But roughly seven years later, intrigued by hearing about a program funded by the Lilly Endowment to train “dual-role” clergy, Vellenga began to veer a different way.
When his wife went to work full-time – she’s a computer programmer and systems analyst – Vellenga became a full-time dad, serving a small church on a part-time basis. He also earned a two-year degree in electronics.
And when the family moved to Raleigh, N.C., for his wife’s career, Vellenga went to work full-time for a Research Triangle firm in microlithography, which is part of the process of making computer chips. He stayed in that job for 20 years, switching four years ago to similar work at North Carolina State University.
On the pastoral side, Vellenga took part-time church ministries – at a small church and doing pulpit supply. He’s now the stated supply pastor at Nutbush Church, a congregation of about 40 members near Henderson, N.C., an historic congregation that has had a part-time pastor for decades.
“They’re a small congregation that has really adapted well to part-time leadership and don’t have a dependency relationship on the pastor, which I think is all really good,” Vellenga said. “It of course relieves the financial burden, in that they don’t have to support a full-time (economic) package for a pastor” – his health insurance and pension benefits are all supplied through his full-time job.
And the lay leaders “really have a sense of ownership about the church. … They basically do just about everything in the day-to-day operation of the church.” He preaches on Sundays, performs weddings and funerals, and visits people who are ill.
For himself, Vellenga, 64, has enjoyed the balance between a technically-oriented job and one that focuses more on people.
Does he feel he’s given anything up by switching from full-time ministry to tentmaking?
“Not really, no – I really like it,” Vellenga said with a laugh. “I really enjoy the work I do technically. I enjoy the people I work with – they’re good friends. It’s an interesting subject. I would hate to give that up.”
But many are not willing to consider tentmaking, he said – in part because “it has an image problem. I think for churches it’s seen as a second-class way of having a minister. Full-time ministers tease me and say, ‘When are you going to be a real minister again?’… I think there’s a feeling the real ministers are the full-time ministers, and then there are these odd people like tentmakers and CLPs (commissioned lay pastors). I think this idea that ministers are by definition full-time church employees is really deeply embedded.”
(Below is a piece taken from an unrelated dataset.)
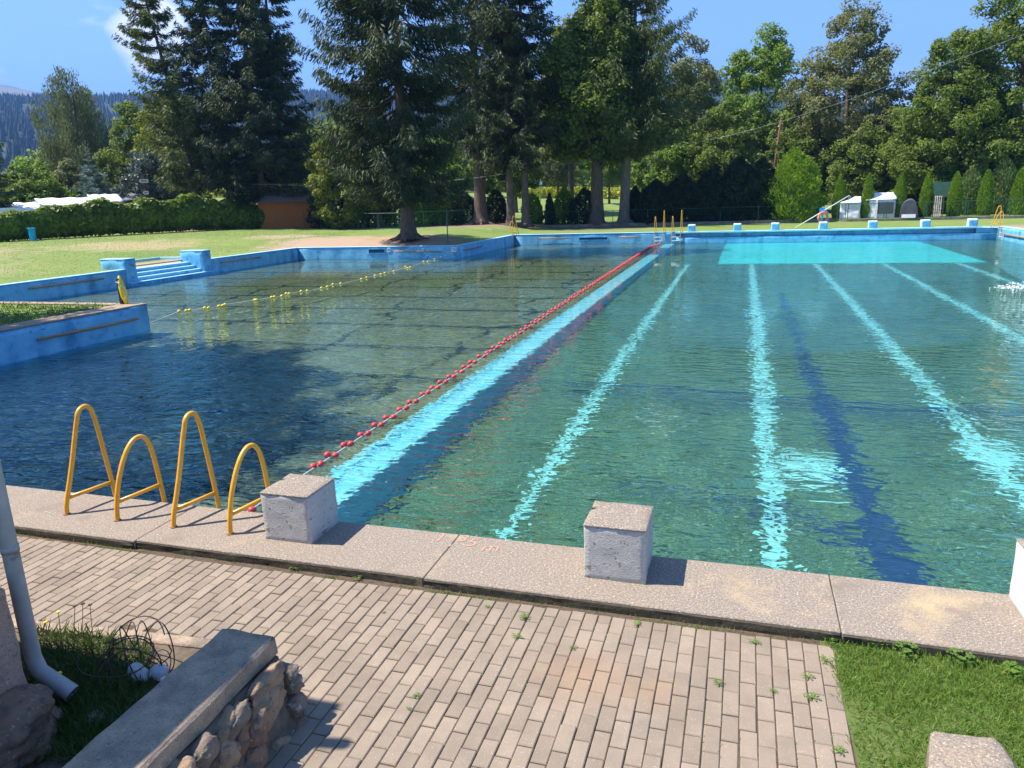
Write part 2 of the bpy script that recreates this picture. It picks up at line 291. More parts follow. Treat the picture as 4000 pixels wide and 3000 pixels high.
def shrub(name, px, dist, prof, m, nleaf=5000, size=.12, label='', cat='shrub', group=None, up=0., noise_=.12, xy=None, lump=0., stem=True):
    """dense bush: leaves near a lumpy surface of revolution"""
    x, y = xy if xy else AZ(px, dist); z = gz(x, y)
    o = empty(name, (x, y, z-.03), 0, label, cat, group)
    zs = np.array([p[0] for p in prof]); rs = np.array([p[1] for p in prof]); zz = np.linspace(zs[0], zs[-1], 200); rr = np.interp(zz, zs, rs)
    w = rr+.04; w /= w.sum(); cz = RNG.choice(zz, nleaf, p=w); cr = np.interp(cz, zs, rs); th = RNG.uniform(0, 2*np.pi, nleaf); ph = RNG.uniform(0, 6, 4)
    lob = 1+(noise_*np.sin(3*th+cz*2.1+ph[0])+noise_*.8*np.sin(5*th-cz*3.3+ph[1])+noise_*.6*np.sin(9*th+cz*6+ph[2])+lump*np.sin(cz*4+2*np.sin(2*th+ph[3])))
    rad = cr*lob*(1-.35*RNG.uniform(0, 1, nleaf)**2)
    P = np.stack([rad*np.cos(th), rad*np.sin(th), cz+RNG.normal(size=nleaf)*size*.5], 1); s = size*RNG.uniform(.6, 1.5, nleaf)
    N = np.stack([np.cos(th), np.sin(th), np.full(nleaf, .35)], 1)+rdir(nleaf)*.8; N /= np.linalg.norm(N, axis=1, keepdims=True)
    if up: U = np.stack([np.cos(th)*.45, np.sin(th)*.45, np.full(nleaf, up)], 1)+rdir(nleaf)*.4; U /= np.linalg.norm(U, axis=1, keepdims=True); V = np.cross(N, U)*.45
    else: U = perp(N, nleaf); V = np.cross(N, U)*.65
    cards('foliage', P, U*s[:, None], V*s[:, None], m, o)
    if stem:
        mb = MB(); H = zs[-1]
        mb.tube([(0, 0, 0), (.02, .01, H*.4), (0, 0, H*.88)], [max(rs)*.12+.02, max(rs)*.08+.015, .01], 7)
        for k in range(5):
            a = k*1.26+ph[0]; z1 = H*(.15+.12*k); r1 = float(np.interp(z1+H*.1, zs, rs))*.7; mb.tube([(0, 0, z1), (r1*.5*math.cos(a), r1*.5*math.sin(a), z1+H*.06), (r1*math.cos(a), r1*math.sin(a), z1+H*.12)], [.03, .02, .008], 5)
        mb.build('stem', M['bark'], o, smooth=True)
    return o
def conifer(name, px, dist, H, z_low, prof, m, tr=.3, label='', group=None, dens=1., droop=.25, upt=.18, drape=.45, size=.3, levels=.5, per=6, xy=None, rel=(0, 0), lean=(0, 0), bark='bark', z0=None, flare=1.9, cat='tree', dead=6):
    """whorled branches with hanging sprays; prof [(t, r)] with t 0 at the lowest branch, 1 at the tip"""
    x, y = xy if xy else AZ(px, dist); z = gz(x, y) if z0 is None else z0
    o = empty(name, (x, y, z-.08), 0, label, cat, group)
    ts = [p[0] for p in prof]; rs = [p[1] for p in prof]; Ps = []; Us = []; Vs = []; mb = MB()
    def axis(zv): t = max(0, zv/H); return np.array([lean[0]*t**1.2, lean[1]*t**1.2, zv])
    n = 12; pts = [axis(H*t) for t in np.linspace(0, 1, n)]; rad = [tr*(1-.93*t) for t in np.linspace(0, 1, n)]; rad[0] = tr*flare
    pts.insert(1, axis(H*.012)); rad.insert(1, tr*1.35); pts.insert(2, axis(H*.035)); rad.insert(2, tr*1.06); mb.tube(pts, rad, 12)
    for k in range(7):      # root buttresses
        a = k*.9+tr; q = tr*(flare+.3+.5*random.random()); mb.tube([(tr*.75*math.cos(a), tr*.75*math.sin(a), tr*1.1), (q*.8*math.cos(a), q*.8*math.sin(a), tr*.25), (q*1.35*math.cos(a), q*1.35*math.sin(a), -.02)], [tr*.28, tr*.24, tr*.08], 6)
    zl = z_low
    while zl < H*.985:
        t = (zl-z_low)/(H-z_low); r = float(np.interp(t, ts, rs)); k = int(per*1.35) if r > 1 else 5
        for j in range(k):
            a = RNG.uniform(0, 2*np.pi); Lb = r*RNG.uniform(.55, 1.12)*(1.18 if RNG.random() < .12 else 1); zb = zl+RNG.uniform(-.18, .18); d = np.array([np.cos(a), np.sin(a), 0.]); b0 = axis(zb)
            dr = droop*(1-t*.9)*Lb-(.25*Lb if t > .85 else 0); nn = max(6, int(Lb*21*dens)); s = RNG.uniform(.12, 1, nn)**.8
            path = lambda q: b0+d*(Lb*q)[:, None]+np.array([0, 0, 1.])*((-dr*np.sin(q*2.2)+upt*Lb*q**3))[:, None]
            q = path(s); side = np.cross(d, [0, 0, 1.]); wsp = Lb*.22*(1-s*.75)*RNG.uniform(-1, 1, nn); c = q+side*wsp[:, None]
            for rep in range(3):
                sz = size*.56*RNG.uniform(.5, 1.5, nn)*(.75 if t > .8 else 1); hang = np.array([0, 0, -1.])*drape*RNG.uniform(.4, 2.4, nn)[:, None]
                U = d*.55+side*(np.sign(wsp)*.55)[:, None]+hang+rdir(nn)*.3; U = U/np.linalg.norm(U, axis=1, keepdims=True)
                Ps.append(c+rdir(nn)*.12*Lb**.5+U*(sz*.5)[:, None]-np.array([0, 0, 1.])*(drape*.35*RNG.uniform(0, 1, nn))[:, None]); Us.append(U*sz[:, None]); Vs.append(perp(U, nn)*sz[:, None]*.17)
            if Lb > 1.2: mb.tube([tuple(v) for v in path(np.array([0, .35, .7, .95]))], [.035+Lb*.008, .03+Lb*.005, .02, .008], 5, cap=False)
        zl += levels*1.55*RNG.uniform(.75, 1.25)
    for k in range(dead):      # bare stubs under the crown
        zb = z_low*RNG.uniform(.55, 1); a = RNG.uniform(0, 6.28); l = RNG.uniform(.3, 1.1); p = axis(zb); mb.tube([p, p+np.array([math.cos(a)*l, math.sin(a)*l, -.1*l])], [.03, .01], 5)
    cards('crown', np.concatenate(Ps), np.concatenate(Us), np.concatenate(Vs), m, o); mb.build('trunk', M[bark], o, smooth=True)
    return o
# ---------------------------------------------------------------- terrain
def S(t): t = min(1., max(0., t)); return t*t*(3-2*t)
X0, X1, YF = -16.9, 15.5, 50.      # main basin
XL, YB0, YB1 = -28.3, 12.4, 38.    # shallow bay on the left
ZW = -.78                          # water level
def gz(x, y):
    r = math.hypot(x, y-CY); az = math.degrees(math.atan2(x, y-CY)); z = 0.
    z += .7*S((-29.5-x)/18)*S((y-2)/12)
    if y > 38: z += .42*S((y-38.6)/3.2)*S((-17.4-x)/3)*(1-S((-29.5-x)/18))
    z += .22*S((y-61.6)/.5)*S((x+22)/4)
    sl = float(np.interp(az, [-60, -45, -36, -25, -12, 0, 10, 40], [.03, .042, .042, .036, .030, .004, 0., 0.]))
    if r > 82: z += (min(r, 260)-82)*sl
    if y < -.72 and abs(x) < 14: z = -.085
    return z
def ridge(az):    # tangent of the skyline seen from the pool
    return float(np.interp(az, [-75, -56, -48, -42, -37, -30, -20, -8, -1, 4, 9, 14, 20, 45], [.108, .110, .109, .116, .123, .118, .118, .118, .120, .092, .075, .058, .05, .05]))
def grid_mesh(name, xs, ys, skip, zf, m):
    idx = {}; vs = []; fs = []
    def vid(i, j):
        if (i, j) not in idx: idx[(i, j)] = len(vs); vs.append((xs[i], ys[j], zf(xs[i], ys[j])))
        return idx[(i, j)]
    for i in range(len(xs)-1):
        for j in range(len(ys)-1):
            if skip((xs[i]+xs[i+1])/2, (ys[j]+ys[j+1])/2): continue
            fs.append((vid(i, j), vid(i+1, j), vid(i+1, j+1), vid(i, j+1)))
    me = bpy.data.meshes.new(name); me.from_pydata(vs, [], fs); me.materials.append(m); me.polygons.foreach_set('use_smooth', [True]*len(fs))
    return link(bpy.data.objects.new(name, me))
CW = .73     # coping width
def in_pool(x, y):
    if X0-.02 < x < X1+.6 and -CW < y < YF+.3: return True
    if XL-.3 < x <= X0 and YB0-.3 < y < YB1+.3: return True
    if XL-1.45 < x <= XL and 23.3 < y < 30.0: return True       # bathing steps
    if X0-.3 < x <= X0 and (y > YB1 and y < YF+.3): return True
    if x < X0 and x > X0-.3 and 0 < y < YB0: return True
    return False
lawn = mat('lawn', (.095, .185, .026), (.20, .24, .055), .18, .95, .9, 9, detail=8, spots=[((.14, .24, .035), 1.3, .48, .62), ((.075, .14, .02), 3.4, .54, .68), ((.22, .25, .07), 7., .58, .68), ((.30, .25, .11), .33, .60, .70), ((.22, .21, .08), 14., .5, .65)], dist=.05)
t = lawn.node_tree      # bare earth round the big trees (worn patches with a place of their own)
bp = t.nodes['Principled BSDF']; src = bp.inputs['Base Color'].links[0].from_socket
gp = t.nodes.new('ShaderNodeNewGeometry')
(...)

For presbyteries, having ministers who are to some extent financially independent can be uncomfortable, Vellenga said – although there’s precedent for tentmaking from the earliest days of church history in the United States.
Vellenga also finds that his interactions with people at his technical job can be a form of ministry too.
“We come up against people who are totally different from Presbyterians,” he said. “They are people of every faith, or none.”
Outside the church, Vellenga never introduces himself as a minister to start with, although he does tell people about his pastoral work as he gets to know them.
“Sometimes they will share things with me that they might not want to even share with their own minister,” Vellenga said. “I do a lot of damage control for the church, because a lot of people have gone to church and have had bad experiences there. They’ll tell me, ‘I don’t go to church because of such-and-such.’ I’ll say, ‘That’s not really the way church is supposed to be. That’s not the way all churches are.’ … There are people who never in the normal course of their lives talk to a minister. They just wouldn’t go to church. I have some very interesting theological discussions.”